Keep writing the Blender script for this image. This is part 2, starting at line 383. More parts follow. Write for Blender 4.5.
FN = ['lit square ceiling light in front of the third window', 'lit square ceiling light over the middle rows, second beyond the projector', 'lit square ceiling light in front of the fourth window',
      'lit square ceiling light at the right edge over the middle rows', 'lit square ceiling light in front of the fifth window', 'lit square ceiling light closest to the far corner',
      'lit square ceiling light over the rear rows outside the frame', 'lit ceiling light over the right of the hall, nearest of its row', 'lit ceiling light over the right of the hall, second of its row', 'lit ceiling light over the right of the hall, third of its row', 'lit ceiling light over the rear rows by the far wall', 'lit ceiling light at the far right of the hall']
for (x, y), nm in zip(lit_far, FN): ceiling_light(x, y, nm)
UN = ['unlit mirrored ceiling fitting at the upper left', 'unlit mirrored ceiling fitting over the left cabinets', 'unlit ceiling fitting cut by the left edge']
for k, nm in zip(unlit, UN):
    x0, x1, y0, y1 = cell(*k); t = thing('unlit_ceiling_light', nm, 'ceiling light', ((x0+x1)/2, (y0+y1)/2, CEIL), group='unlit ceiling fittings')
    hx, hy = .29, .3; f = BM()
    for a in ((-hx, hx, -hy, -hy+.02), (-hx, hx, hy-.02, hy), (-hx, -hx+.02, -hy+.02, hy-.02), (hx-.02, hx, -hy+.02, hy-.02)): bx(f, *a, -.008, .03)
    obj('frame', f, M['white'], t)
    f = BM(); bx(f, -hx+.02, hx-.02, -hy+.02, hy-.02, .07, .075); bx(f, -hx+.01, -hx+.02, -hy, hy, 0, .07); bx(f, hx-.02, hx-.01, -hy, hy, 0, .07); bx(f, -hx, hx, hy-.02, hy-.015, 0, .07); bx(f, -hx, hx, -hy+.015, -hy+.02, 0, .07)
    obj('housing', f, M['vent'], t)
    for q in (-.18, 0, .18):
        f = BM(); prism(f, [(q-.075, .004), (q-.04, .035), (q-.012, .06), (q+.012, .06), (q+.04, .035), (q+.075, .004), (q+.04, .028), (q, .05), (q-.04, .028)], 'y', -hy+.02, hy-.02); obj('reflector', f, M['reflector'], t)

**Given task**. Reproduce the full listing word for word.

**The solution**.
Keep writing the Blender script for this image. This is part 2, starting at line 383. More parts follow. Write for Blender 4.5.
FN = ['lit square ceiling light in front of the third window', 'lit square ceiling light over the middle rows, second beyond the projector', 'lit square ceiling light in front of the fourth window',
      'lit square ceiling light at the right edge over the middle rows', 'lit square ceiling light in front of the fifth window', 'lit square ceiling light closest to the far corner',
      'lit square ceiling light over the rear rows outside the frame', 'lit ceiling light over the right of the hall, nearest of its row', 'lit ceiling light over the right of the hall, second of its row', 'lit ceiling light over the right of the hall, third of its row', 'lit ceiling light over the rear rows by the far wall', 'lit ceiling light at the far right of the hall']
for (x, y), nm in zip(lit_far, FN): ceiling_light(x, y, nm)
UN = ['unlit mirrored ceiling fitting at the upper left', 'unlit mirrored ceiling fitting over the left cabinets', 'unlit ceiling fitting cut by the left edge']
for k, nm in zip(unlit, UN):
    x0, x1, y0, y1 = cell(*k); t = thing('unlit_ceiling_light', nm, 'ceiling light', ((x0+x1)/2, (y0+y1)/2, CEIL), group='unlit ceiling fittings')
    hx, hy = .29, .3; f = BM()
    for a in ((-hx, hx, -hy, -hy+.02), (-hx, hx, hy-.02, hy), (-hx, -hx+.02, -hy+.02, hy-.02), (hx-.02, hx, -hy+.02, hy-.02)): bx(f, *a, -.008, .03)
    obj('frame', f, M['white'], t)
    f = BM(); bx(f, -hx+.02, hx-.02, -hy+.02, hy-.02, .07, .075); bx(f, -hx+.01, -hx+.02, -hy, hy, 0, .07); bx(f, hx-.02, hx-.01, -hy, hy, 0, .07); bx(f, -hx, hx, hy-.02, hy-.015, 0, .07); bx(f, -hx, hx, -hy+.015, -hy+.02, 0, .07)
    obj('housing', f, M['vent'], t)
    for q in (-.18, 0, .18):
        f = BM(); prism(f, [(q-.075, .004), (q-.04, .035), (q-.012, .06), (q+.012, .06), (q+.04, .035), (q+.075, .004), (q+.04, .028), (q, .05), (q-.04, .028)], 'y', -hy+.02, hy-.02); obj('reflector', f, M['reflector'], t)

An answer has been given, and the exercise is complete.